YOUR INSTRUCTIONS:
Please print all of the material below, word for word.

-- begin --

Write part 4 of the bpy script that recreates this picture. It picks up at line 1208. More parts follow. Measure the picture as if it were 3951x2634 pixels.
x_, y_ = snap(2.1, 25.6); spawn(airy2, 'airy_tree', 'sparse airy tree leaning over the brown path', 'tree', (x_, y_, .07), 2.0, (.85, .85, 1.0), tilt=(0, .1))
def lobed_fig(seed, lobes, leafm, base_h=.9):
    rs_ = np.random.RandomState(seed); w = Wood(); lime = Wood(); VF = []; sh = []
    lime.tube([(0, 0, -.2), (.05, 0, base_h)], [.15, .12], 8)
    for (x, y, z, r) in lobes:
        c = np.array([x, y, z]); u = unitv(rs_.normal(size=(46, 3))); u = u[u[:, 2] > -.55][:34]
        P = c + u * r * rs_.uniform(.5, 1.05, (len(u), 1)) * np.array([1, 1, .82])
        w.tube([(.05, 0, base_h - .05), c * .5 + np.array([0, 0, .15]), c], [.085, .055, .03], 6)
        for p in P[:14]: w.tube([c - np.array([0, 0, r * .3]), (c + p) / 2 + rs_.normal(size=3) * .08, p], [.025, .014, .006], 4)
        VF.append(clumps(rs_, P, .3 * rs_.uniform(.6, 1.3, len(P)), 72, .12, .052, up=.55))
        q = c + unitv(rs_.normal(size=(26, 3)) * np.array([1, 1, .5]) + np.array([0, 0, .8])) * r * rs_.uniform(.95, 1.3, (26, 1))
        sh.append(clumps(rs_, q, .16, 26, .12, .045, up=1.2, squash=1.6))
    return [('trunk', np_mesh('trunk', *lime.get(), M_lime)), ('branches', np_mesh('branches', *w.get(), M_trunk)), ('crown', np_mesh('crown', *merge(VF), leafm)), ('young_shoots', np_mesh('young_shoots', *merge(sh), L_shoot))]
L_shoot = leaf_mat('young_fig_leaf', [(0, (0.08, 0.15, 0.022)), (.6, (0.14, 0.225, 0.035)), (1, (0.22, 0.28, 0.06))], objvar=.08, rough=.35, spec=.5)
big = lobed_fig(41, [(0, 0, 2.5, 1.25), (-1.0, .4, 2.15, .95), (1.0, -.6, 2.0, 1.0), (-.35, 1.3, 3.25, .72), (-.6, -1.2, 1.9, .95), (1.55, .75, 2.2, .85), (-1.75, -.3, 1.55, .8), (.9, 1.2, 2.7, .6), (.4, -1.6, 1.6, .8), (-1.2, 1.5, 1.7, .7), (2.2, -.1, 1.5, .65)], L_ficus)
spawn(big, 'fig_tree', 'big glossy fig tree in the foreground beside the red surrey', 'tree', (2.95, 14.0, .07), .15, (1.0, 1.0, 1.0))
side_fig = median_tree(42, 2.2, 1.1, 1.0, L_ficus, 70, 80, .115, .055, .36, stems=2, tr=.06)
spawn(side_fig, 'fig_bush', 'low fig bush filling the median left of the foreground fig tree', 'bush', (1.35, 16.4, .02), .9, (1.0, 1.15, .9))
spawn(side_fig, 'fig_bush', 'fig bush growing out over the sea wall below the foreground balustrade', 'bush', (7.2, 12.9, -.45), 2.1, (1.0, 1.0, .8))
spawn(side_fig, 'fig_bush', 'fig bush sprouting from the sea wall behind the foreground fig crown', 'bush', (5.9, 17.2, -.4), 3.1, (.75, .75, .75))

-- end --

TASK RESPONSE:
Write part 4 of the bpy script that recreates this picture. It picks up at line 1208. More parts follow. Measure the picture as if it were 3951x2634 pixels.
x_, y_ = snap(2.1, 25.6); spawn(airy2, 'airy_tree', 'sparse airy tree leaning over the brown path', 'tree', (x_, y_, .07), 2.0, (.85, .85, 1.0), tilt=(0, .1))
def lobed_fig(seed, lobes, leafm, base_h=.9):
    rs_ = np.random.RandomState(seed); w = Wood(); lime = Wood(); VF = []; sh = []
    lime.tube([(0, 0, -.2), (.05, 0, base_h)], [.15, .12], 8)
    for (x, y, z, r) in lobes:
        c = np.array([x, y, z]); u = unitv(rs_.normal(size=(46, 3))); u = u[u[:, 2] > -.55][:34]
        P = c + u * r * rs_.uniform(.5, 1.05, (len(u), 1)) * np.array([1, 1, .82])
        w.tube([(.05, 0, base_h - .05), c * .5 + np.array([0, 0, .15]), c], [.085, .055, .03], 6)
        for p in P[:14]: w.tube([c - np.array([0, 0, r * .3]), (c + p) / 2 + rs_.normal(size=3) * .08, p], [.025, .014, .006], 4)
        VF.append(clumps(rs_, P, .3 * rs_.uniform(.6, 1.3, len(P)), 72, .12, .052, up=.55))
        q = c + unitv(rs_.normal(size=(26, 3)) * np.array([1, 1, .5]) + np.array([0, 0, .8])) * r * rs_.uniform(.95, 1.3, (26, 1))
        sh.append(clumps(rs_, q, .16, 26, .12, .045, up=1.2, squash=1.6))
    return [('trunk', np_mesh('trunk', *lime.get(), M_lime)), ('branches', np_mesh('branches', *w.get(), M_trunk)), ('crown', np_mesh('crown', *merge(VF), leafm)), ('young_shoots', np_mesh('young_shoots', *merge(sh), L_shoot))]
L_shoot = leaf_mat('young_fig_leaf', [(0, (0.08, 0.15, 0.022)), (.6, (0.14, 0.225, 0.035)), (1, (0.22, 0.28, 0.06))], objvar=.08, rough=.35, spec=.5)
big = lobed_fig(41, [(0, 0, 2.5, 1.25), (-1.0, .4, 2.15, .95), (1.0, -.6, 2.0, 1.0), (-.35, 1.3, 3.25, .72), (-.6, -1.2, 1.9, .95), (1.55, .75, 2.2, .85), (-1.75, -.3, 1.55, .8), (.9, 1.2, 2.7, .6), (.4, -1.6, 1.6, .8), (-1.2, 1.5, 1.7, .7), (2.2, -.1, 1.5, .65)], L_ficus)
spawn(big, 'fig_tree', 'big glossy fig tree in the foreground beside the red surrey', 'tree', (2.95, 14.0, .07), .15, (1.0, 1.0, 1.0))
side_fig = median_tree(42, 2.2, 1.1, 1.0, L_ficus, 70, 80, .115, .055, .36, stems=2, tr=.06)
spawn(side_fig, 'fig_bush', 'low fig bush filling the median left of the foreground fig tree', 'bush', (1.35, 16.4, .02), .9, (1.0, 1.15, .9))
spawn(side_fig, 'fig_bush', 'fig bush growing out over the sea wall below the foreground balustrade', 'bush', (7.2, 12.9, -.45), 2.1, (1.0, 1.0, .8))
spawn(side_fig, 'fig_bush', 'fig bush sprouting from the sea wall behind the foreground fig crown', 'bush', (5.9, 17.2, -.4), 3.1, (.75, .75, .75))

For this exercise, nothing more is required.